As highly concentrated command centers in the organization of the world economy, global cities are noted for their range and extent of economic power. They become the locations for the key individuals, institutions, and organizations that manage, manipulate, dictate and determine the formation and reproduction of capitalism across the world (Clark, p.157).

Global cities are sites of production and sites for the accumulation and concentration of capital where distribution and circulation are organized and managed. Global cities are particular sites of production. They are sites for 1. the production of specialized services needed by complex organizations for running a spatially dispersed network of factories, offices, and service outlets; and 2. the production of financial innovations and the making of markets, both central to the internationalization and expansion of the financial industry (Sassen, p. 5). They are favored locations for the institutions of international production and consumption and the individuals and agencies that support and facilitate these activities. The function rather than size is critical (Clark, p.157).

Global cities perform a dual role at the intersection of the global economy and the nation-state. What contributes to growth in the network of global cities may well not contribute to growth in the nations. The presence of global functions and institutions means that global cities have more in common with each other than they have with urban centers in their own countries and with places of similar size elsewhere (Clark, p. 157).

Another role global cities perform is social polarization in occupational and income structure, which is paralleled by high levels of spatial and ethnic segregation as a result of the economic restructuring (Sachs-Jeantet, UNESCO website). Manuel Castells would refer to these global cities of social polarization as 'dual cities' (1989). Those who work in the organizations and institutions that sustain global city status constitute a well-educated, socially mobile, and earn high incomes.

They are cosmopolitan in origin and global in outlook and their corporate, diplomatic and professional skills are well developed, highly prized and generously rewarded. The presence of this group of international service sector workers stretches the social profile more than that in other cities, and creates a wide gap with those at the opposite end of the spectrum. A low-skilled and low-paid working class that services the international service sector exists alongside, but is well separated from the community of global professionals . . . World cities is places of exceptional wealth and affluence, but they are also places of severe disadvantage and deprivation (Clark, p. 157-159).

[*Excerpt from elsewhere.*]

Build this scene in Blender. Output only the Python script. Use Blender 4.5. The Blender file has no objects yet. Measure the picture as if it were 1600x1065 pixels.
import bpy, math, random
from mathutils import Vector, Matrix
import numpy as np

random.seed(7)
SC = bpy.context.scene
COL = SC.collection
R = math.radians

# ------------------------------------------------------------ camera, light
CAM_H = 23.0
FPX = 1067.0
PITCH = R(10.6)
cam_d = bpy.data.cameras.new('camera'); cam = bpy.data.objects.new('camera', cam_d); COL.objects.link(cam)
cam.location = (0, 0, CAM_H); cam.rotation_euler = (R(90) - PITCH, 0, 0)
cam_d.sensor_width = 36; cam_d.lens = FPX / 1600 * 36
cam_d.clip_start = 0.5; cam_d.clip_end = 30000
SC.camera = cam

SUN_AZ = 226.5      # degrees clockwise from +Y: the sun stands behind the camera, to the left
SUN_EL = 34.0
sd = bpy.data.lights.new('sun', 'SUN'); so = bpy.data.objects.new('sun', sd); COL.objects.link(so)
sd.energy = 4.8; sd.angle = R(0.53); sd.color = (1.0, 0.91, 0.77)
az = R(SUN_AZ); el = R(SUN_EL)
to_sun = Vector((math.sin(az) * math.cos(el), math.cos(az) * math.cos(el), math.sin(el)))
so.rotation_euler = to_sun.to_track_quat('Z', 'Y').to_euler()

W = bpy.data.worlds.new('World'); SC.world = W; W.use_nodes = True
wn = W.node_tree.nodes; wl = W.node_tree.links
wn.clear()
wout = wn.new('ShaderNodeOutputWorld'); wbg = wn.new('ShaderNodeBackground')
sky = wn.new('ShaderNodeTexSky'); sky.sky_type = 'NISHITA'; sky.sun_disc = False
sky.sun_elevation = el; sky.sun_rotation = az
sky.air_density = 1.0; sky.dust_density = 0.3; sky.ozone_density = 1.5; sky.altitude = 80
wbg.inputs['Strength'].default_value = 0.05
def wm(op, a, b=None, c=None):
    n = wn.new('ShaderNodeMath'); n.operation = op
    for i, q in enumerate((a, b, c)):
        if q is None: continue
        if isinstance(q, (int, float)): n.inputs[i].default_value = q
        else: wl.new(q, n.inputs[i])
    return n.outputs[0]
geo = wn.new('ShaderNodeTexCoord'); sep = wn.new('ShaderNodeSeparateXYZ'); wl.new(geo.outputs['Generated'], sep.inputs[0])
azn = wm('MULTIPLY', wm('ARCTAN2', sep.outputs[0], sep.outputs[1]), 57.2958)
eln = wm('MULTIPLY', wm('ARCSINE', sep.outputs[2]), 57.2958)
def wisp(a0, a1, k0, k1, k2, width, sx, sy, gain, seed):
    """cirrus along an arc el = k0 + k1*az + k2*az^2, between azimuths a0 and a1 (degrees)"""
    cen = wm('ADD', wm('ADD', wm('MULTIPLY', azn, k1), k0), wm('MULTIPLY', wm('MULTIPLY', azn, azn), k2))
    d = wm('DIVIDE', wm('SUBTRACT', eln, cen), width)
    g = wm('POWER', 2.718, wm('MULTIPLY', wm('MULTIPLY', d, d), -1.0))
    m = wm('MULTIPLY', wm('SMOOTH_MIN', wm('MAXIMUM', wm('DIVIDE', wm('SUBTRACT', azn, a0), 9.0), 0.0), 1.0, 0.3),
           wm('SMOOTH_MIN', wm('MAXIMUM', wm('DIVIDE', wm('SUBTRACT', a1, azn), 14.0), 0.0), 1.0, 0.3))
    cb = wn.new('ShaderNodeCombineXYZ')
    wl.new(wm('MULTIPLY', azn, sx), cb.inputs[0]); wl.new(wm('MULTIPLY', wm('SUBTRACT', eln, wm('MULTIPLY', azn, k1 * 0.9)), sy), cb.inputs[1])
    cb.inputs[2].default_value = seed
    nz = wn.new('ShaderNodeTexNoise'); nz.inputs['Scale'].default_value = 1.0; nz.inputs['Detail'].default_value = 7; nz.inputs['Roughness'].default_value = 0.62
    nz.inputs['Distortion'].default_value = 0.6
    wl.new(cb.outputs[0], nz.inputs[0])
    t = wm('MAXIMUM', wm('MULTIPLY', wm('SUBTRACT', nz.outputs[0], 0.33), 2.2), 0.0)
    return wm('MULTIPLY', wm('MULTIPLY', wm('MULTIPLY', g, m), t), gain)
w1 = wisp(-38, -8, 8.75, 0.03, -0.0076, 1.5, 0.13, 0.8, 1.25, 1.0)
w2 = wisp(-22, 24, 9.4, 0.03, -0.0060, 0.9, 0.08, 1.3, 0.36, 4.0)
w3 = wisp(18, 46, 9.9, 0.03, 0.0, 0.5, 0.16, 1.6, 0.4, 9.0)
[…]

Because global cities are the command centers for the world economy, cities that used to be manufacturing centers suffer. Workers who have received higher education continue to climb the financial ladder while those workers with low or medium skills continue to move down and the inequalities increase (Sassen, p.209).

References

Castells, M. (1989). The Informational City. Information, Technology, Economic Restructuring and the Urban-Regional Process. London : Basil Blackwell.

Clark, D. (2003). Urban World/Global City . New York: Routledge.

Sassen, S. (1991). Global Cities: New York , London , Tokyo . Princeton, NJ: Princeton University Press.

Sassen, S. (1994). "The urban complex in a world economy." International Social Science Journal, n° 139, pp. 43-62.